It’s fine! Nice light bombastically melodramatic reading, though with a lot of content warnings (I do like that they’re at the front of the book). I’m a sucker for mecha, especially weird, slightly more organic mecha, and this generally scratched that itch. The prose style doesn’t quite work for me and I don’t… think that it’s especially well written? But I’m giving it 3 cos I did enjoy it and was happy to suspend judgement of quality in order to have a nice time. The main character manages imo to be a Tough Female Character Who Hates Emotion and also very easy to root for, and it has some nice juicy twists of the sort that are fun to encounter in a YA novel.
Spoilers now:
There seemed to be a lot of potential for a genuinely complicated and difficult political situation, where the main character wrangled with complicity and compromise a little more, without a big heroic/villainous moment at the end where she gets to keep all of her power through essentially the ‘I am the House’ ending option in Fallout New Vegas. It was a fun power fantasy ending, but it felt like a way to avoid wrangling with more complex politics. But themes of complicity are not neglected, it seems to be deliberately focusing more on personal relationships and identity, and after all this kind of thing might come in more in the sequel that the book is very much aiming toward. Also all else unchanged it would have been a fairly miserable book without a moment where the beaten-down protag finds a way to somehow break out of the system she hates.

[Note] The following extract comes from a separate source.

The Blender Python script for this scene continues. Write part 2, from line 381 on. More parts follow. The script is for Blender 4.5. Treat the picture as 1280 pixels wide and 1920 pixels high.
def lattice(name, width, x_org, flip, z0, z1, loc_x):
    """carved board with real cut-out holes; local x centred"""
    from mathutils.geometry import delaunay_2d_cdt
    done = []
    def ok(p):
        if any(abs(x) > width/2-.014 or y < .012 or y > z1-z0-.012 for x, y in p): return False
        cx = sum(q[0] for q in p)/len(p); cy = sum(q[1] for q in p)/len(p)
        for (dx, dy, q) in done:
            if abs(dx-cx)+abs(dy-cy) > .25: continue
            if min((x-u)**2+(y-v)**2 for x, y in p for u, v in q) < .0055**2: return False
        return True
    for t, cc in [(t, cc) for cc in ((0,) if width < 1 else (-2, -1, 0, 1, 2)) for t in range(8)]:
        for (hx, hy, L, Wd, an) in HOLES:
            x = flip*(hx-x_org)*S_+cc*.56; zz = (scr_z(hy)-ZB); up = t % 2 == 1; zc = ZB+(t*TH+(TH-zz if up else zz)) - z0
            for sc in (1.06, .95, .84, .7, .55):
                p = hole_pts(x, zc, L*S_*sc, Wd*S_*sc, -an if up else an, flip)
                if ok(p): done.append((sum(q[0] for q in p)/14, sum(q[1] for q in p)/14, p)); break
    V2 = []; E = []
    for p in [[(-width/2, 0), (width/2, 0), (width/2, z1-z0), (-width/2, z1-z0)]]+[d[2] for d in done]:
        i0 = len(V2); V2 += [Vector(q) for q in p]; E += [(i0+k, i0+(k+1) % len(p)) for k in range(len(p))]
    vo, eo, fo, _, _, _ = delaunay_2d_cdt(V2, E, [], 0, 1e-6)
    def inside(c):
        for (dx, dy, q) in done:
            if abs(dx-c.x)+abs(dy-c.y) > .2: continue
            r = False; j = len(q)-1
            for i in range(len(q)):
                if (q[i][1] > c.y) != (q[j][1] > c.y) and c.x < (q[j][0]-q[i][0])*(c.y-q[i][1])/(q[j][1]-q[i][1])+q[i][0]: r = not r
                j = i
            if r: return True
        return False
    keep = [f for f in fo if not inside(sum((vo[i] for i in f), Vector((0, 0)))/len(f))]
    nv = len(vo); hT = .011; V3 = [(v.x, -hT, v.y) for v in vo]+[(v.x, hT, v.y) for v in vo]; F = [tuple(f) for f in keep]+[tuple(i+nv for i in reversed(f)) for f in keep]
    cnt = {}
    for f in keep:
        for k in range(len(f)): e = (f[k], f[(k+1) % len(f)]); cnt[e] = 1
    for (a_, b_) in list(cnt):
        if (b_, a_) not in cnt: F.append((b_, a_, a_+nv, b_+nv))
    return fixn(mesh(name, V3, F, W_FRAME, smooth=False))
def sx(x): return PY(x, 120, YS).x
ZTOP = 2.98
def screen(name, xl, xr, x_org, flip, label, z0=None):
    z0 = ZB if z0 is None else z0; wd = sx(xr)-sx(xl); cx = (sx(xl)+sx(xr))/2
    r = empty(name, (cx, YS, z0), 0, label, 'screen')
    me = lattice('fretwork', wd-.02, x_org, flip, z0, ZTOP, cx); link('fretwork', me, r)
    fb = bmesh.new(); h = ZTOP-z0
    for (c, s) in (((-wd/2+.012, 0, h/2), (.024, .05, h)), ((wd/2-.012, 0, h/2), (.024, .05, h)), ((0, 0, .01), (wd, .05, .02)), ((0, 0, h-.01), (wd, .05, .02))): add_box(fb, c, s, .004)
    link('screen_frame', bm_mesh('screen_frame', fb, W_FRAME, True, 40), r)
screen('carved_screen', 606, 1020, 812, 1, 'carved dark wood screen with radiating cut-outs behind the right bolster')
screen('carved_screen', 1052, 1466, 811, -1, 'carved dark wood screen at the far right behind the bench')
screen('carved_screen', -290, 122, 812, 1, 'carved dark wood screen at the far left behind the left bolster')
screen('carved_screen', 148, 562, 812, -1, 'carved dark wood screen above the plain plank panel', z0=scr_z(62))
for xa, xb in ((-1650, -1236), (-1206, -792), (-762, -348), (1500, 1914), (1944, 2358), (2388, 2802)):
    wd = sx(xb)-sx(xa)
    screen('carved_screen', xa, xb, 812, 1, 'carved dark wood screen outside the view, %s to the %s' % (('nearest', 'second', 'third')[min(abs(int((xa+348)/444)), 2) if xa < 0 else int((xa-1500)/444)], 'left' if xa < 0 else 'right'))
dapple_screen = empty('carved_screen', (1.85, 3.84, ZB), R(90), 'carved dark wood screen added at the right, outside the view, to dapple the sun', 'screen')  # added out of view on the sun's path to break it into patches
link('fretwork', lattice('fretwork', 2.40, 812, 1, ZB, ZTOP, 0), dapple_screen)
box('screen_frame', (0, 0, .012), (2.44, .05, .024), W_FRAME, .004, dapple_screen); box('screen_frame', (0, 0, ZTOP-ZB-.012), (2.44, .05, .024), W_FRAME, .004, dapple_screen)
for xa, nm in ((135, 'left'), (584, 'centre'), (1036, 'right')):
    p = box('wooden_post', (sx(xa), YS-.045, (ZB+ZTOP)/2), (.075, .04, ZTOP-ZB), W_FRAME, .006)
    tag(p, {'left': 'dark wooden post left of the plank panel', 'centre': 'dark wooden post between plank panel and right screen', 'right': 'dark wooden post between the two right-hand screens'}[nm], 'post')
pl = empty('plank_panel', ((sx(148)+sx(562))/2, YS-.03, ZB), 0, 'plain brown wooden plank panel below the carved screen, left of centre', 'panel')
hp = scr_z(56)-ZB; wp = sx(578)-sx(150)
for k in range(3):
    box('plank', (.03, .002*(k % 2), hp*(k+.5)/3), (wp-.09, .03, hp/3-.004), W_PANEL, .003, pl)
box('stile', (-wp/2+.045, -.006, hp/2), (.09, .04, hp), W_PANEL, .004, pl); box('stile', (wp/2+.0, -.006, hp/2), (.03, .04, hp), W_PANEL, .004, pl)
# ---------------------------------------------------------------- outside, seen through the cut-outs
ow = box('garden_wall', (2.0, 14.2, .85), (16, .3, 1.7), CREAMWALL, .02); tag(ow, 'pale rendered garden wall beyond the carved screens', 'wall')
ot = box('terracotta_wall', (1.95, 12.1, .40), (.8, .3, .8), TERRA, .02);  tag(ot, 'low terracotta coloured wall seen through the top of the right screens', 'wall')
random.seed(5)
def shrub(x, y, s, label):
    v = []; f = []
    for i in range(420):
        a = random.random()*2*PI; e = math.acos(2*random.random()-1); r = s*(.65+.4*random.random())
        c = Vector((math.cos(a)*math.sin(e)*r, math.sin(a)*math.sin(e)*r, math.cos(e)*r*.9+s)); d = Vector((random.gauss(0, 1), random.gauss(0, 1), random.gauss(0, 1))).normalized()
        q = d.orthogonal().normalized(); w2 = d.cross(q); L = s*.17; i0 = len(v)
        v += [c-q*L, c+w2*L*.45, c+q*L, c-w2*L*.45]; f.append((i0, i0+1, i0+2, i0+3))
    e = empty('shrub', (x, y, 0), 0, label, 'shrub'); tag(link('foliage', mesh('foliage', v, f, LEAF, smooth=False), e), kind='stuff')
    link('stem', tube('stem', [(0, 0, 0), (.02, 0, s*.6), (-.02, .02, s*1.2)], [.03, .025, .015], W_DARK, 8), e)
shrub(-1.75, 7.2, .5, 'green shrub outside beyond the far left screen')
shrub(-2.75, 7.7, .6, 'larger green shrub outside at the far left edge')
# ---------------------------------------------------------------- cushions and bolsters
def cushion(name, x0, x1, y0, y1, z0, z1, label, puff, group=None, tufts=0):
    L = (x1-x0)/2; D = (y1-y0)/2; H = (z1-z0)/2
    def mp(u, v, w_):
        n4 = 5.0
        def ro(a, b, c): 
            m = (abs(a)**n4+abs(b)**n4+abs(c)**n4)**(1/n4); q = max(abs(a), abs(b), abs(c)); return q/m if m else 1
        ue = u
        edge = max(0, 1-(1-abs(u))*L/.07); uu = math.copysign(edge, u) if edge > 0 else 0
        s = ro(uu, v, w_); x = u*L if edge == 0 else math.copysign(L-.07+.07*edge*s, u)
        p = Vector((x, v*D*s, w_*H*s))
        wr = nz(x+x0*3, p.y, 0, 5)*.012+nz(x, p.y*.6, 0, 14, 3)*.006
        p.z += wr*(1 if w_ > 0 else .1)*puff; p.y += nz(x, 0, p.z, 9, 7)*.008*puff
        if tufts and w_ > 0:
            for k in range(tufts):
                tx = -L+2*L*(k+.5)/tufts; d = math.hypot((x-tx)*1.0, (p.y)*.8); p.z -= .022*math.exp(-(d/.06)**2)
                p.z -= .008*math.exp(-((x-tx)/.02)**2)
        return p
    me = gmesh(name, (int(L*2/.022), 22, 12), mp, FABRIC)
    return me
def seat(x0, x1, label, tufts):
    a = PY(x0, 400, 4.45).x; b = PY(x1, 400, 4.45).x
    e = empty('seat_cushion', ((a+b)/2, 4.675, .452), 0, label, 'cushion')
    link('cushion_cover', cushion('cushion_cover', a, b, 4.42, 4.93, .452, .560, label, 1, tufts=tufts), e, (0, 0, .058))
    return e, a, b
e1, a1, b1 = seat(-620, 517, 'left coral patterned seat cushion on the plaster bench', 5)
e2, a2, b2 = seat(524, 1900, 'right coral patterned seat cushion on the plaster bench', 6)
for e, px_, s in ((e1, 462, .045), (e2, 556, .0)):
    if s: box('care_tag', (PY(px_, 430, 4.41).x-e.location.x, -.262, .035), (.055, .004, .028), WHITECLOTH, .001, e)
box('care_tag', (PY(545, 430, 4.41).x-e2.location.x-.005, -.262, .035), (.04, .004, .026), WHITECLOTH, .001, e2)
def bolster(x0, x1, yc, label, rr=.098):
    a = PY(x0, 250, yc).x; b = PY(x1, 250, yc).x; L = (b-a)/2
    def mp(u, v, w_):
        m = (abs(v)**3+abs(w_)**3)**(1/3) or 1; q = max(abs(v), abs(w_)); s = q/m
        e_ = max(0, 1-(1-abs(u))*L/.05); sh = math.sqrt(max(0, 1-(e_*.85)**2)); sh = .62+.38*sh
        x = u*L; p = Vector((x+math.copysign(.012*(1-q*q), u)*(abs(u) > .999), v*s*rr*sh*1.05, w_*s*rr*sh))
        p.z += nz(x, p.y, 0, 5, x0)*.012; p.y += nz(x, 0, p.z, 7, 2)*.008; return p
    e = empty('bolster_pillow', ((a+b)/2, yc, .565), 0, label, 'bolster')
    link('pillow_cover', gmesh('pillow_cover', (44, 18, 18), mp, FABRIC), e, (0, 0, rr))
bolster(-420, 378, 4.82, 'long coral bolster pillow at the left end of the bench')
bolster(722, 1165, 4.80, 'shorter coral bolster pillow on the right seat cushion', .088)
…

Additionally it must be said that the scenes of intimacy before they fade to black are just not great. There’s no real awful bits but, at least for me (which is a big disclaimer), I wasn’t even entirely sure what they were trying to tap into with the sensory description.
I would also have liked to see a little more of the time between Zetian meeting Shimin and hating him, and her being angry at him in a I’m-mad-I-have-feelings-for-you way. We get snippets of how his violence reminds her of her father and grandfather and makes her want to flinch and make herself small, and she confronts him about the deaths of women that he’s complicit in, but when she gets closer to him it didn’t come off to me as a serious and dramatic change in opinion, only as her feeling the same attraction and empathy for him since almost their first meeting. Which is allowed! It just feels like it dilutes the initial situation of, from her perspective, very justified fear and anger. I would have liked to see them trust each other less quickly and their relationship as something they each had to put more emotional work into. But, yknow, I kind of don’t want more time spent on the love triangle, so this works.